Dunphy is about as calm off the court as any coach in the game. He doesn't lash out at his players, rip the refs or crack many one-liners at a postgame news conference. He's quick to label himself boring.

"He doesn't show a lot of emotion," Temple forward Lavoy Allen said.

Dunphy coached an Ivy League team and lost to one in the tournament. He had a team lose in overtime, another by 20. Florida got him twice.

Of course, Dunphy would love a better postseason record. Fair or not, coaches are judged on how their teams fare in March not December. Dunphy can stack his regular-season resume with the active coaching greats of the game.

"He's one of the best-kept secrets in all of college basketball and has been for a number of years," said his predecessor, Hall of Fame coach John Chaney. "Very little is talked about when we talk about his greatest accomplishments."

Some coaches are tagged the greatest never to make a Final Four.

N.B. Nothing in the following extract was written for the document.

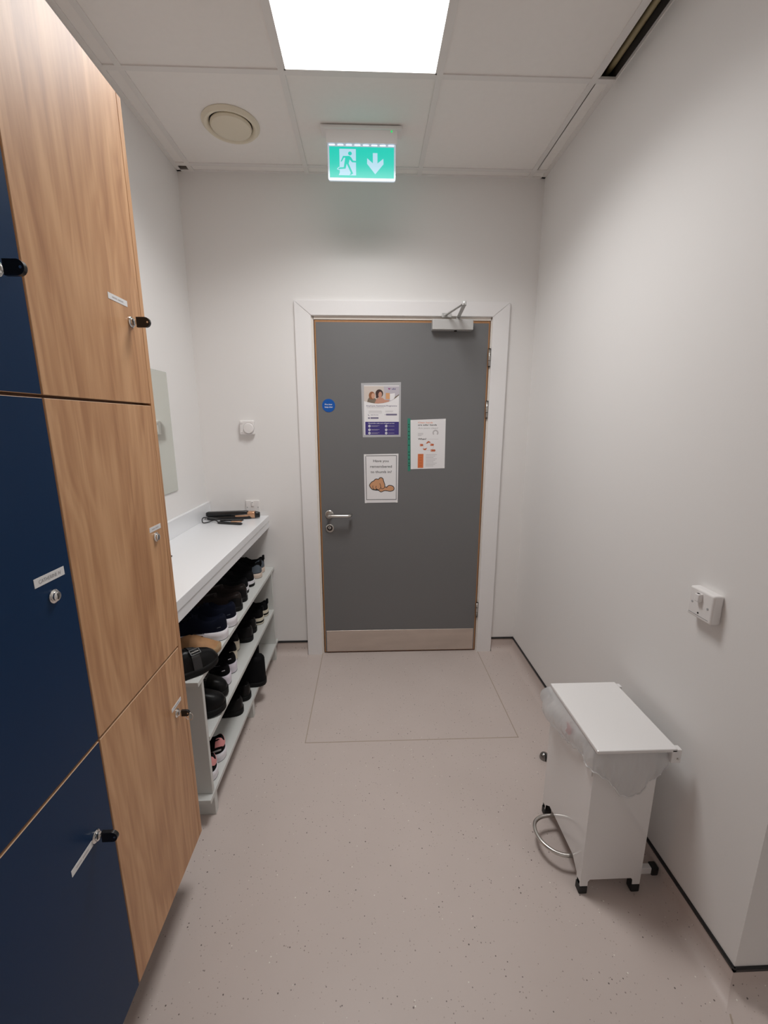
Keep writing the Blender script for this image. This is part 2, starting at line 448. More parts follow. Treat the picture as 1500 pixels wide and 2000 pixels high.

Dunphy surely has to be the best of a handful never to make a second weekend.

Dunphy said he has no time to look back on past tournaments, nor does he feel additional pressure to make sure this is finally the year the Owls bust out of the first round for the first time since 2001.

"I think a coach feels pressure every game to get his team to play the best that his team can," Dunphy said. "I don't think this NCAA tournament game will be any different. I'm going to be nervous and filled with angst throughout the preparation and throughout the game. Hopefully, our players will respond and do a good job."

The only time Dunphy celebrated after a tournament game was a 90-80 win over Nebraska in 1994. Jerome Allen scored 19 points and the Quakers led by as many as 18 points. Penn made 11 3-pointers.

"This is as big of a win as we've had in a long time," Dunphy said after the game.

The Quakers, who played without scholarships, followed with a second-round loss to Florida. Then came Alabama (1995), Florida (1999), Illinois (2000), California (2002), Oklahoma State (2003), Boston College (2005) and Texas (2006). The Quakers also lost to Massachusetts in 1993.

The Owls have lost to Michigan State (2008), Arizona State (2009) and Cornell.

Dunphy's defenders of his track record point out that no Ivy League team had won an NCAA tournament game since 1998 — at least until the Big Red scored one vs. Dunphy. He acknowledged he needed longer than usual to recover from a season-ending tournament loss.

"There's no question about his ability. None," Chaney said. "He has nothing to prove."

Maybe not, but a long run would help show Dunphy has mastered March the same way he has the first 30 games.